The listing beneath should be written out in full, exactly as shown.

**Dataset content:**
....
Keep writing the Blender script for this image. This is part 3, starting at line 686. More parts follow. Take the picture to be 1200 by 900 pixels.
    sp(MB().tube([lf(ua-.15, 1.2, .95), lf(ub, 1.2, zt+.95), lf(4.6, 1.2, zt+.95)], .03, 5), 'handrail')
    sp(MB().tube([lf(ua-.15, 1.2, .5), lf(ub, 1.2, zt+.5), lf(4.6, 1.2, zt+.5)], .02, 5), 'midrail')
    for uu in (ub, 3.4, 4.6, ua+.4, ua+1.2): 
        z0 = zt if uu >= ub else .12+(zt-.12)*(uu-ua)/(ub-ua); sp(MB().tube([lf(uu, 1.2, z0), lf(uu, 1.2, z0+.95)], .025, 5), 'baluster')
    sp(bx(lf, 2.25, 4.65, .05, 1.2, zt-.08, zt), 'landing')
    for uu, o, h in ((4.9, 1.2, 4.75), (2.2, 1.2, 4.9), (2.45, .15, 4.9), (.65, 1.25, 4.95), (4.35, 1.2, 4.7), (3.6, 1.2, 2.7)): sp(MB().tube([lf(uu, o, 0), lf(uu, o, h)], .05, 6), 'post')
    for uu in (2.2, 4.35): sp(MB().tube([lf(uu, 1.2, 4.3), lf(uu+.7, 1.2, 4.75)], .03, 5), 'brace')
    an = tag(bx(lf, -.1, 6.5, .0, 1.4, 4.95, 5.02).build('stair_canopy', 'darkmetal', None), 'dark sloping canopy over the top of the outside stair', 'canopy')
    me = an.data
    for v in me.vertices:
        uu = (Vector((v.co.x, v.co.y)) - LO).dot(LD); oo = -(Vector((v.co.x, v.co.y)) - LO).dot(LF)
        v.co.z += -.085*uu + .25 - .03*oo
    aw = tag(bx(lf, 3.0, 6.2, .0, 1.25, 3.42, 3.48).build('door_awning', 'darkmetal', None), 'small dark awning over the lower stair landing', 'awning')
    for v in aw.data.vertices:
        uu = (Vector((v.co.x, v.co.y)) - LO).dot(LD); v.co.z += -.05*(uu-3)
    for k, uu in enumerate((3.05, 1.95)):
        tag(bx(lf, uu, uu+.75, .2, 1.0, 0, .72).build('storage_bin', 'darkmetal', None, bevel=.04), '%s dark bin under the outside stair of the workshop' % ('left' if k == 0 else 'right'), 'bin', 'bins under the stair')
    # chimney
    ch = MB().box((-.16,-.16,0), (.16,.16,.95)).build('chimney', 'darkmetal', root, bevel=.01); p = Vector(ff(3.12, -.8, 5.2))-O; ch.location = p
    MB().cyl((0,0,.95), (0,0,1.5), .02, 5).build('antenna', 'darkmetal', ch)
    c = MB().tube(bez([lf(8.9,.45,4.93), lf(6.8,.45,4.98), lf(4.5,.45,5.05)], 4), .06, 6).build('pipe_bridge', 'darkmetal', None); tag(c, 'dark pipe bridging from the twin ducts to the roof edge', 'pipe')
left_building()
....
**Written solution:**
Keep writing the Blender script for this image. This is part 3, starting at line 686. More parts follow. Take the picture to be 1200 by 900 pixels.
    sp(MB().tube([lf(ua-.15, 1.2, .95), lf(ub, 1.2, zt+.95), lf(4.6, 1.2, zt+.95)], .03, 5), 'handrail')
    sp(MB().tube([lf(ua-.15, 1.2, .5), lf(ub, 1.2, zt+.5), lf(4.6, 1.2, zt+.5)], .02, 5), 'midrail')
    for uu in (ub, 3.4, 4.6, ua+.4, ua+1.2): 
        z0 = zt if uu >= ub else .12+(zt-.12)*(uu-ua)/(ub-ua); sp(MB().tube([lf(uu, 1.2, z0), lf(uu, 1.2, z0+.95)], .025, 5), 'baluster')
    sp(bx(lf, 2.25, 4.65, .05, 1.2, zt-.08, zt), 'landing')
    for uu, o, h in ((4.9, 1.2, 4.75), (2.2, 1.2, 4.9), (2.45, .15, 4.9), (.65, 1.25, 4.95), (4.35, 1.2, 4.7), (3.6, 1.2, 2.7)): sp(MB().tube([lf(uu, o, 0), lf(uu, o, h)], .05, 6), 'post')
    for uu in (2.2, 4.35): sp(MB().tube([lf(uu, 1.2, 4.3), lf(uu+.7, 1.2, 4.75)], .03, 5), 'brace')
    an = tag(bx(lf, -.1, 6.5, .0, 1.4, 4.95, 5.02).build('stair_canopy', 'darkmetal', None), 'dark sloping canopy over the top of the outside stair', 'canopy')
    me = an.data
    for v in me.vertices:
        uu = (Vector((v.co.x, v.co.y)) - LO).dot(LD); oo = -(Vector((v.co.x, v.co.y)) - LO).dot(LF)
        v.co.z += -.085*uu + .25 - .03*oo
    aw = tag(bx(lf, 3.0, 6.2, .0, 1.25, 3.42, 3.48).build('door_awning', 'darkmetal', None), 'small dark awning over the lower stair landing', 'awning')
    for v in aw.data.vertices:
        uu = (Vector((v.co.x, v.co.y)) - LO).dot(LD); v.co.z += -.05*(uu-3)
    for k, uu in enumerate((3.05, 1.95)):
        tag(bx(lf, uu, uu+.75, .2, 1.0, 0, .72).build('storage_bin', 'darkmetal', None, bevel=.04), '%s dark bin under the outside stair of the workshop' % ('left' if k == 0 else 'right'), 'bin', 'bins under the stair')
    # chimney
    ch = MB().box((-.16,-.16,0), (.16,.16,.95)).build('chimney', 'darkmetal', root, bevel=.01); p = Vector(ff(3.12, -.8, 5.2))-O; ch.location = p
    MB().cyl((0,0,.95), (0,0,1.5), .02, 5).build('antenna', 'darkmetal', ch)
    c = MB().tube(bez([lf(8.9,.45,4.93), lf(6.8,.45,4.98), lf(4.5,.45,5.05)], 4), .06, 6).build('pipe_bridge', 'darkmetal', None); tag(c, 'dark pipe bridging from the twin ducts to the roof edge', 'pipe')
left_building()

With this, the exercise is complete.